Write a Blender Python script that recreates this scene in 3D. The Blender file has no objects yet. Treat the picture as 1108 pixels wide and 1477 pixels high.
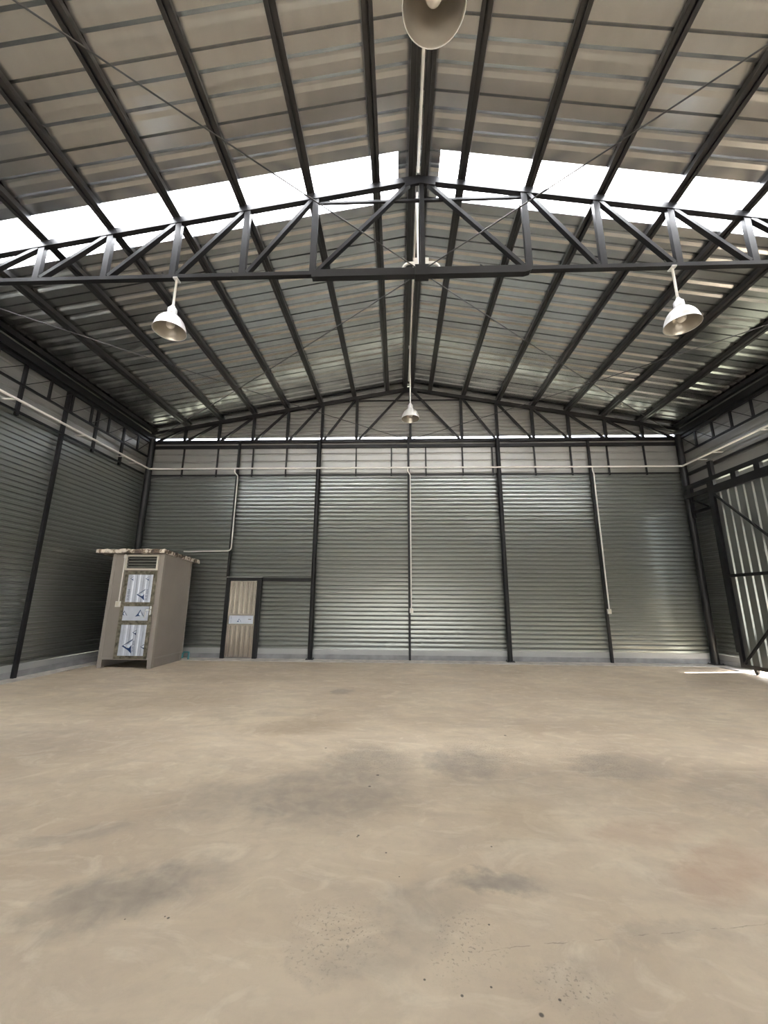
import bpy, bmesh, math, random
from mathutils import Vector, Matrix
random.seed(7)
SC = bpy.context.scene
COL = SC.collection

# ---------------------------------------------------------------- camera
F_PX = 570.03
YAW, PITCH, ROLL = 0.037496, 0.220039, 0.006717
CAM = Vector((-0.3017, -10.5583, 1.4811))
def camera():
    cy, sy, cp, sp = math.cos(YAW), math.sin(YAW), math.cos(PITCH), math.sin(PITCH)
    f = Vector((-sy * cp, cy * cp, sp)); r = Vector((cy, sy, 0)); u = r.cross(f)
    cr, sr = math.cos(ROLL), math.sin(ROLL)
    r2 = cr * r + sr * u; u2 = -sr * r + cr * u
    cd = bpy.data.cameras.new('camera'); co = bpy.data.objects.new('camera', cd); COL.objects.link(co)
    m = Matrix.Identity(4)
    for i in range(3):
        m[i][0], m[i][1], m[i][2], m[i][3] = r2[i], u2[i], -f[i], CAM[i]
    co.matrix_world = m
    cd.sensor_fit = 'HORIZONTAL'; cd.sensor_width = 36.0; cd.lens = F_PX / 1108 * 36.0
    cd.clip_start = 0.05; cd.clip_end = 400
    SC.camera = co
camera()

# ---------------------------------------------------------------- sky, sun, exposure
EXPOSURE = 4.72
def sky():
    w = bpy.data.worlds.new('sky'); SC.world = w; w.use_nodes = True
    nt = w.node_tree; nt.nodes.clear()
    out = nt.nodes.new('ShaderNodeOutputWorld'); bg = nt.nodes.new('ShaderNodeBackground')
    st = nt.nodes.new('ShaderNodeTexSky'); st.sky_type = 'NISHITA'; st.sun_disc = False
    st.sun_elevation = math.radians(64); st.sun_rotation = math.radians(82)
    st.air_density = 1.0; st.dust_density = 4.0; st.ozone_density = 1.0
    hs = nt.nodes.new('ShaderNodeHueSaturation'); hs.inputs['Saturation'].default_value = 0.35
    nt.links.new(st.outputs[0], hs.inputs['Color']); nt.links.new(hs.outputs[0], bg.inputs['Color'])
    bg.inputs['Strength'].default_value = 0.11
    nt.links.new(bg.outputs[0], out.inputs['Surface'])
sky()
def sun():
    l = bpy.data.lights.new('sun', 'SUN'); l.energy = 5.0; l.angle = math.radians(0.6); l.color = (1.0, 0.965, 0.91)
    o = bpy.data.objects.new('sun', l); COL.objects.link(o)
    d = Vector((-0.40, -0.05, -0.90)).normalized()
    o.rotation_euler = d.to_track_quat('-Z', 'Y').to_euler(); o.location = (12, 2, 22)
sun()
def portal(loc, rot, sx, sy):
    l = bpy.data.lights.new('portal', 'AREA'); l.shape = 'RECTANGLE'; l.size = sx; l.size_y = sy
    l.cycles.is_portal = True
    o = bpy.data.objects.new('portal', l); COL.objects.link(o); o.location = loc; o.rotation_euler = rot
Y_FRONT = -18.0
portal((0, Y_FRONT, 1.45), (math.radians(90), 0, 0), 9.6, 2.9)
SC.view_settings.view_transform = 'Standard'; SC.view_settings.look = 'None'
SC.view_settings.exposure = EXPOSURE; SC.view_settings.gamma = 1.0
SC.view_settings.use_curve_mapping = False
cy_ = SC.cycles
cy_.max_bounces = 12; cy_.diffuse_bounces = 6; cy_.glossy_bounces = 5; cy_.transmission_bounces = 6
cy_.blur_glossy = 0.8; cy_.sample_clamp_indirect = 8.0; cy_.use_denoising = True

# ---------------------------------------------------------------- materials
def srgb(r, g, b):
    def c(v):
        v /= 255.0
        return v / 12.92 if v <= 0.04045 else ((v + 0.055) / 1.055) ** 2.4
    return (c(r), c(g), c(b), 1.0)
def mat(name, col, rough=0.5, metal=0.0, var=0.12, scale=6.0, bump=0.0, stretch=(1, 1, 1), rvar=0.0, spec=0.5):
    m = bpy.data.materials.new(name); m.use_nodes = True
    nt = m.node_tree; b = nt.nodes['Principled BSDF']
    b.inputs['Metallic'].default_value = metal; b.inputs['Roughness'].default_value = rough
    b.inputs['Specular IOR Level'].default_value = spec
    tc = nt.nodes.new('ShaderNodeTexCoord'); mp = nt.nodes.new('ShaderNodeMapping'); mp.inputs['Scale'].default_value = stretch
    nz = nt.nodes.new('ShaderNodeTexNoise'); nz.inputs['Scale'].default_value = scale; nz.inputs['Detail'].default_value = 5
    nt.links.new(tc.outputs['Object'], mp.inputs['Vector']); nt.links.new(mp.outputs[0], nz.inputs['Vector'])
    rp = nt.nodes.new('ShaderNodeValToRGB')
    e = rp.color_ramp.elements; e[0].position = 0.3; e[1].position = 0.7
    e[0].color = tuple(c * (1 - var) for c in col[:3]) + (1,); e[1].color = tuple(min(1, c * (1 + var)) for c in col[:3]) + (1,)
    nt.links.new(nz.outputs['Fac'], rp.inputs['Fac']); nt.links.new(rp.outputs[0], b.inputs['Base Color'])
    if rvar:
        mr = nt.nodes.new('ShaderNodeMapRange'); mr.inputs['To Min'].default_value = rough - rvar; mr.inputs['To Max'].default_value = rough + rvar
        nt.links.new(nz.outputs['Fac'], mr.inputs['Value']); nt.links.new(mr.outputs[0], b.inputs['Roughness'])
    if bump:
        bp = nt.nodes.new('ShaderNodeBump'); bp.inputs['Strength'].default_value = bump; bp.inputs['Distance'].default_value = 0.01
        nt.links.new(nz.outputs['Fac'], bp.inputs['Height']); nt.links.new(bp.outputs[0], b.inputs['Normal'])
    return m
M = {}
M['steel'] = mat('dark_painted_steel', (0.011, 0.011, 0.0125, 1), 0.42, 0.0, 0.25, 3.0, spec=0.3)
M['purlin'] = mat('dark_purlin_steel', (0.023, 0.0225, 0.0225, 1), 0.33, 0.0, 0.2, 3.0)
M['roof'] = mat('galvalume_roof', (0.535, 0.54, 0.54, 1), 0.27, 1.0, 0.06, 2.2, 0.0, (3, 1, 1), 0.0)
M['wall'] = mat('galvalume_wall', (0.27, 0.281, 0.262, 1), 0.29, 0.75, 0.0, 1.2)
M['band'] = mat('upper_wall_sheet', (0.33, 0.325, 0.305, 1), 0.36, 0.5, 0.10, 1.0)
M['fascia'] = mat('plain_flashing', (0.36, 0.35, 0.33, 1), 0.55, 0.5, 0.08, 1.0)
M['flash'] = mat('base_flashing', (0.41, 0.41, 0.405, 1), 0.5, 0.3, 0.08, 1.0)
M['concrete'] = mat('kerb_concrete', (0.27, 0.27, 0.27, 1), 0.85, 0.0, 0.2, 4.0, 0.3)
M['strip'] = mat('edge_concrete', (0.54, 0.50, 0.45, 1), 0.85, 0.0, 0.22, 5.0, 0.3)
M['pvc'] = mat('white_pvc', (0.74, 0.72, 0.68, 1), 0.4, 0.0, 0.05, 3.0)
M['shade'] = mat('lamp_shade', (0.72, 0.72, 0.71, 1), 0.35, 0.25, 0.06, 8.0)
M['shade_in'] = mat('lamp_reflector', (0.36, 0.33, 0.285, 1), 0.28, 0.55, 0.06, 8.0)
M['bulb'] = mat('lamp_bulb', (0.78, 0.74, 0.67, 1), 0.15, 0.0, 0.02, 8.0)
M['cabin'] = mat('cabin_panel', (0.30, 0.268, 0.238, 1), 0.5, 0.1, 0.05, 2.0)
M['cabin_trim'] = mat('cabin_trim', (0.34, 0.307, 0.275, 1), 0.5, 0.15, 0.05, 2.0)
M['alu_white'] = mat('white_aluminium', (0.70, 0.66, 0.58, 1), 0.4, 0.0, 0.05, 2.0)
M['alu_dark'] = mat('bronze_aluminium', (0.21, 0.19, 0.15, 1), 0.32, 0.7, 0.5, 14.0)
M['film'] = mat('protective_film', (0.56, 0.60, 0.69, 1), 0.35, 0.15, 0.06, 6.0)
M['stainless'] = mat('stainless', (0.43, 0.385, 0.345, 1), 0.25, 0.85, 0.08, 3.0)
M['logo'] = mat('logo_blue', (0.012, 0.045, 0.16, 1), 0.4, 0.0, 0.1, 3.0)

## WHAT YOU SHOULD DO
Leave out the pictures, then repeat the listing above exactly from its first line to the line with "COL = SC.collection", inclusive.

## REPLY
Write a Blender Python script that recreates this scene in 3D. The Blender file has no objects yet. Treat the picture as 1108 pixels wide and 1477 pixels high.
import bpy, bmesh, math, random
from mathutils import Vector, Matrix
random.seed(7)
SC = bpy.context.scene
COL = SC.collection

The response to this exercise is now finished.